- _Supplied data_:
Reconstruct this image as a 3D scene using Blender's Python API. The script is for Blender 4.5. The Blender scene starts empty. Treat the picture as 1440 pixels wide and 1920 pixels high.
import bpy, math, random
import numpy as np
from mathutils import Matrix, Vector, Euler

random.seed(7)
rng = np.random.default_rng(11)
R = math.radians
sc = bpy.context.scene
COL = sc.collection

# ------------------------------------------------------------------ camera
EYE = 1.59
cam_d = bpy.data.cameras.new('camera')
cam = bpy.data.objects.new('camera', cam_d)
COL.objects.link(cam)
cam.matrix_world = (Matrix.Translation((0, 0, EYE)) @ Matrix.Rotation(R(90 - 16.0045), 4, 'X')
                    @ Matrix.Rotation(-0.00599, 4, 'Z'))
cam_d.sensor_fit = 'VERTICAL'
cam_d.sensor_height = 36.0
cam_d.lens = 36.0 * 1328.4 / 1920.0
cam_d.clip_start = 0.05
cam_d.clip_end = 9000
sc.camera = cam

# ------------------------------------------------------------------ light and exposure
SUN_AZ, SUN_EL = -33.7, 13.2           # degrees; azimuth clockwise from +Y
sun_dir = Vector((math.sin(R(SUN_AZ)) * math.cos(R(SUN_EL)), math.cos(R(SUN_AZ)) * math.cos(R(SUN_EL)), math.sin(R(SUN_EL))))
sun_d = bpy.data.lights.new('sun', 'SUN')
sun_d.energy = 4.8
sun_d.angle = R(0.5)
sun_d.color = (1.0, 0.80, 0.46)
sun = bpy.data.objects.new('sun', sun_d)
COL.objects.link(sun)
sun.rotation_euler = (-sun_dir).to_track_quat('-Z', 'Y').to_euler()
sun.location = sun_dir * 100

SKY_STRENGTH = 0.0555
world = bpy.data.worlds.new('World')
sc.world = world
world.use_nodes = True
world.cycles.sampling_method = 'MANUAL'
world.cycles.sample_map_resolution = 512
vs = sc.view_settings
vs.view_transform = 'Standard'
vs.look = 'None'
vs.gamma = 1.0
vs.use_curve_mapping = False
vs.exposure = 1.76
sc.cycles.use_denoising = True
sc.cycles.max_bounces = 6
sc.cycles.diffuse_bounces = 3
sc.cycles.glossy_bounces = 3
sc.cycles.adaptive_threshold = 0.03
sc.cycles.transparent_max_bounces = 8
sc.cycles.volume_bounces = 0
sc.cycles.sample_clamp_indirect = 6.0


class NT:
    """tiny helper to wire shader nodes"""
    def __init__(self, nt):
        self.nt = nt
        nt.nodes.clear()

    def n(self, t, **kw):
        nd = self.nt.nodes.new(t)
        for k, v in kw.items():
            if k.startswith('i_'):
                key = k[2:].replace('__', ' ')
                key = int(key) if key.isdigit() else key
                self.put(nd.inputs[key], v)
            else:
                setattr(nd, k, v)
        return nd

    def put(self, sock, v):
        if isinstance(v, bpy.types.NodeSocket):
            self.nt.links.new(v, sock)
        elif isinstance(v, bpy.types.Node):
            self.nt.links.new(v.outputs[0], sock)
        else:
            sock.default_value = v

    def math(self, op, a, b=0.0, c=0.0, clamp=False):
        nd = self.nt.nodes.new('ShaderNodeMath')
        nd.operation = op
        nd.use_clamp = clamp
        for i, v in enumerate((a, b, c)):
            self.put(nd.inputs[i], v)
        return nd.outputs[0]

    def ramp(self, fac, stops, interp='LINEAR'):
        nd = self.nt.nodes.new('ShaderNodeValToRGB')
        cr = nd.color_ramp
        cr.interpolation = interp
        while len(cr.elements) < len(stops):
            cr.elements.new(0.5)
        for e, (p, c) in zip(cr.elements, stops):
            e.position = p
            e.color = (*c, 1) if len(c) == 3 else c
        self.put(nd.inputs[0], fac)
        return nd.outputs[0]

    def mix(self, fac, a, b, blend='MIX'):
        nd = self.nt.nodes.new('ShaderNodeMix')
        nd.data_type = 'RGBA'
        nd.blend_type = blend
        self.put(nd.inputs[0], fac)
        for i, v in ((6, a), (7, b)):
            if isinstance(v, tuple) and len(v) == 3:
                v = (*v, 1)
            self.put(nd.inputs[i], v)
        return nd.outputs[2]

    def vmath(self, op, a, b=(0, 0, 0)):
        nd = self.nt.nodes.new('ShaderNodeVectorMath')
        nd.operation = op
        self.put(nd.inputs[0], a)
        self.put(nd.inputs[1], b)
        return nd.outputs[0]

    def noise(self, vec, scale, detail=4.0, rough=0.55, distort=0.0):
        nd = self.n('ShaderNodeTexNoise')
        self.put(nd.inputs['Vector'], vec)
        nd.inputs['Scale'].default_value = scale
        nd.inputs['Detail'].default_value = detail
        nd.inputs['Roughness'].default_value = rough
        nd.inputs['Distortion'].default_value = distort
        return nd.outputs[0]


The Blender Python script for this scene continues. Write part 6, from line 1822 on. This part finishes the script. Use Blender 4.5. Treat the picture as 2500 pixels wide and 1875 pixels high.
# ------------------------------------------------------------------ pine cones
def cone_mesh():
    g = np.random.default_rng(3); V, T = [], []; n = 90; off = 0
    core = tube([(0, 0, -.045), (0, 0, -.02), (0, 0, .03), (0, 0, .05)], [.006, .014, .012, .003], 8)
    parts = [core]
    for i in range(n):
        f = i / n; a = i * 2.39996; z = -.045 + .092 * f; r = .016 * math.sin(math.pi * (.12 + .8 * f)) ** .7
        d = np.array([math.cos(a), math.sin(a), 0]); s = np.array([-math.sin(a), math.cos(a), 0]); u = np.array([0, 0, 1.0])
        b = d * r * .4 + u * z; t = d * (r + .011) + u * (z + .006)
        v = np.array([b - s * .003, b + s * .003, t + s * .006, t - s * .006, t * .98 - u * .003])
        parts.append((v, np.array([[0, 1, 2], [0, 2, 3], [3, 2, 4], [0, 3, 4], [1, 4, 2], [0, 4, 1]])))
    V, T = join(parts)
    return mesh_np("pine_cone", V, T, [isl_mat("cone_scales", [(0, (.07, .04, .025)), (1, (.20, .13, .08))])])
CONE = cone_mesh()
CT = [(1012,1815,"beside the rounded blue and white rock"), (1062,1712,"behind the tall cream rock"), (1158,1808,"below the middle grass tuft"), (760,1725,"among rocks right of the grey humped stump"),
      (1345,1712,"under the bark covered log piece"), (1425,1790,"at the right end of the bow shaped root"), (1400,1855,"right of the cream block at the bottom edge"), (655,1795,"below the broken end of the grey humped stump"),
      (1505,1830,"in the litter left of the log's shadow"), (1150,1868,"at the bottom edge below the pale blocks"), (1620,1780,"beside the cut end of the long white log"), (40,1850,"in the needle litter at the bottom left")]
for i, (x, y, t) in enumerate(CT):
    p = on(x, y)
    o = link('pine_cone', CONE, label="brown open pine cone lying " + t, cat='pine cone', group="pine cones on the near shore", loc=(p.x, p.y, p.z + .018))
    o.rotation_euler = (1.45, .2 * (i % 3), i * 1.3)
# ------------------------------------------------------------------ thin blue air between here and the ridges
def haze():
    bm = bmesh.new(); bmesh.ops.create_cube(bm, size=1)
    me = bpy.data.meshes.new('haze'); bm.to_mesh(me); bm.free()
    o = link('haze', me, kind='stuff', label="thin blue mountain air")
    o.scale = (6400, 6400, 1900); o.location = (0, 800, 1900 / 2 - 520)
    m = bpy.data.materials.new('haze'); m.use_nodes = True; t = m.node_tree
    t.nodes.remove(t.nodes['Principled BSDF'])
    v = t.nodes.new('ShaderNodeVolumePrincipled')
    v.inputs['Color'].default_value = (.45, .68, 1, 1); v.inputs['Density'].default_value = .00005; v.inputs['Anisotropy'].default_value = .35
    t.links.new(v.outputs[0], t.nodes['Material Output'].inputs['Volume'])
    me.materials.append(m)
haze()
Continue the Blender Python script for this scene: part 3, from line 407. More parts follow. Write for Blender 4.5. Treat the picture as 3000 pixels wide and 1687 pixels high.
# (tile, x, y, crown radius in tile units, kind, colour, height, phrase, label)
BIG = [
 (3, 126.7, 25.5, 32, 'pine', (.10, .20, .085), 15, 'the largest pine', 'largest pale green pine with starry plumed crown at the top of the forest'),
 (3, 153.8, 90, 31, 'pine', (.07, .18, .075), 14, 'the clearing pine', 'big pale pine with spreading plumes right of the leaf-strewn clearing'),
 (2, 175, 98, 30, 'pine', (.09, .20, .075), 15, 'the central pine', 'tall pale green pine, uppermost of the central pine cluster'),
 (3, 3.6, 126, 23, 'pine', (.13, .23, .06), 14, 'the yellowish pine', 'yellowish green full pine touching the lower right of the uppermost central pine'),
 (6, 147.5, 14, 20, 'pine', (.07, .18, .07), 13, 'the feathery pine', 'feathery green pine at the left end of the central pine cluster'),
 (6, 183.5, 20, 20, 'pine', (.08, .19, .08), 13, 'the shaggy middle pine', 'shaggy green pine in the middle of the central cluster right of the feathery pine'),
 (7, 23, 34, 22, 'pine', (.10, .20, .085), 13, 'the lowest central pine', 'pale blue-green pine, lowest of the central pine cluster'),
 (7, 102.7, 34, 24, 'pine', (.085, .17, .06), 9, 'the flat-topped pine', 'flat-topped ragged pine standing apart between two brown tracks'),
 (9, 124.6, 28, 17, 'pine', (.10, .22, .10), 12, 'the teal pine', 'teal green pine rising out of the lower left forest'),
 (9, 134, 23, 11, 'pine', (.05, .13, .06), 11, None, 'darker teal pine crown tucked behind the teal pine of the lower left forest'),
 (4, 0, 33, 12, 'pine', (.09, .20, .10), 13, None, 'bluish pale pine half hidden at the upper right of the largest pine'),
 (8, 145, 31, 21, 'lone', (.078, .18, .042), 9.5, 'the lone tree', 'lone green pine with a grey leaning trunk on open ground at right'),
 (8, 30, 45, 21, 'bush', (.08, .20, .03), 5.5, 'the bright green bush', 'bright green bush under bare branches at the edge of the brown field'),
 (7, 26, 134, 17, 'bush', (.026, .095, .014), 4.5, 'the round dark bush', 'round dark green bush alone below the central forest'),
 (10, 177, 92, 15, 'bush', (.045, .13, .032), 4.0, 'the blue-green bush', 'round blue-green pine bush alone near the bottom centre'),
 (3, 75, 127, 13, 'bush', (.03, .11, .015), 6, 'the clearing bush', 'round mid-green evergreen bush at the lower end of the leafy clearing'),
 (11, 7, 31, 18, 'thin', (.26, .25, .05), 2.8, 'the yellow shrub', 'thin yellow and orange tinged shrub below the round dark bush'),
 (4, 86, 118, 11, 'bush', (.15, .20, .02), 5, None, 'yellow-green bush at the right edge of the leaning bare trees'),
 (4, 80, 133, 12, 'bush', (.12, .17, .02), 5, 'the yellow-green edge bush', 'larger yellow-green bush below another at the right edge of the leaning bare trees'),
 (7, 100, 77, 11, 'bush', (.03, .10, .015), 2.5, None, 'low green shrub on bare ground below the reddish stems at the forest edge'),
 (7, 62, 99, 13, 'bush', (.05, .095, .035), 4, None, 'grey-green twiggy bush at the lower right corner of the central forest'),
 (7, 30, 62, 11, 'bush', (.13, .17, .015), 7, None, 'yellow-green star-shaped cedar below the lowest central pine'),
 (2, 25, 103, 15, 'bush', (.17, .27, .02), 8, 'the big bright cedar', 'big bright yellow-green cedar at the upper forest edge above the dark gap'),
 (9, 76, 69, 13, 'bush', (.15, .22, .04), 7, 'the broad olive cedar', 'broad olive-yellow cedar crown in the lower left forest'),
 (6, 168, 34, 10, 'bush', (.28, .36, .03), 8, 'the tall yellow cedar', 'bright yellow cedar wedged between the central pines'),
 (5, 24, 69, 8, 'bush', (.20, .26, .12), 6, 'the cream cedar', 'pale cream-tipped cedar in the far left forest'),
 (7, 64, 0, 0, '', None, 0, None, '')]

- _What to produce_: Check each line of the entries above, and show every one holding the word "parts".

- _Response_:
    parts = [core]
        parts.append((v, np.array([[0, 1, 2], [0, 2, 3], [3, 2, 4], [0, 3, 4], [1, 4, 2], [0, 4, 1]])))
    V, T = join(parts)
Continue the Blender Python script for this scene: part 3, from line 407. More parts follow. Write for Blender 4.5. Treat the picture as 3000 pixels wide and 1687 pixels high.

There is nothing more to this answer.